Fisher’s solo show isn’t the only flashy, star-studded name-dropper in town: Signature Theatre opened an expensive-looking new musical last week, with New York theater notables onstage and visions of Broadway dancing in its handsomely coiffed head.
And as you may have heard, the paper of record has turned up its nose in a big way: “With some judicious trims,” wrote The Washington Post’s lead critic, “the aviation-themed Ace might be a candidate for long-term showcasing at a venue such as the Air and Space Museum.”
Meeeow.
But don’t despair, if you’ve already plunked down your nonrefundable $86 for that Friday-night seat: It’s not quite that lame.
Not that it’s ready for prime time, exactly. What it is: overstuffed, and largely nonsensical, if stylishly packaged.

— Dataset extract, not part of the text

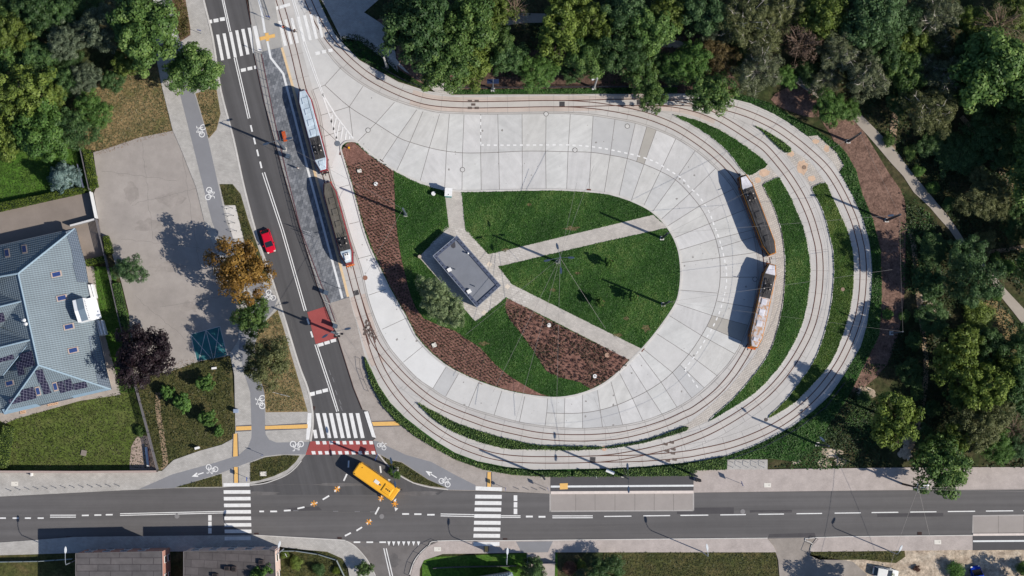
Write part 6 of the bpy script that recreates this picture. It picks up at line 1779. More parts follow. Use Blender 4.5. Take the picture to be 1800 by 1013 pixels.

Surly, 10-year-old Danny (Dalton Harrod) winds up in a foster home after his mother (Jill Paice) attempts suicide. For reasons that remain stubbornly unclear, Mom’s effort to win the kid back revolves—in the face of urgent entreaties from Florence Lacey’s worried social worker—around a kind of historical scavenger hunt in which model airplanes, old diary entries, and sundry newspaper clippings reveal, piece by tidily chronological piece, the stories of the boy’s long-missing fighter-pilot father (Matthew Scott), the courtship that brought Mom and Dad first bliss and then heartbreak, and the grandparents (Christiane Noll, Jim Stanek) whose influence set the crash-and-burn course for everything that would follow.
As if the hide-a-clue device—and the two generations of territory it covers—weren’t enough, Ace is also concerned with charting the history of U.S. military aviation and with honoring its heroes, both men and machine. (Thus, you see, the title. And the Air and Space Museum crack. And the “overstuffed.”)
Still, the tunes are agreeable (if a bit same-same), and the performers largely first-rate. Paice, whose wan grief in Act 1 gives way to a winning vivaciousness after intermission, summons a scorching rage later still, when the plot (somehow convoluted and predictable all at once) demands it.
And Angelina Kelly, as a pigtailed playground detective who helps Danny parse the riddles Mom keeps parceling up and shipping over to the foster home, hooks the audience in the early going—and reels ‘em in, gasping with delight, with a saucy showstopper of a solo called “Now I’m on Your Case.”
Robert Perdziola’s costumes upholster the show’s three major eras—the two World Wars, plus the early 1950s—in an easy-to-decode visual vocabulary, while Walt Spangler’s efficient steel set, with a substantial assist from Michael Clark’s precisely calibrated projections, suggests cockpits and barrooms, classrooms and bedrooms and leafy campuses with surprising grace.
All that style, all that skill, and mostly for naught: Ace keeps trying to soar, but all the ground clutter keeps it firmly earthbound.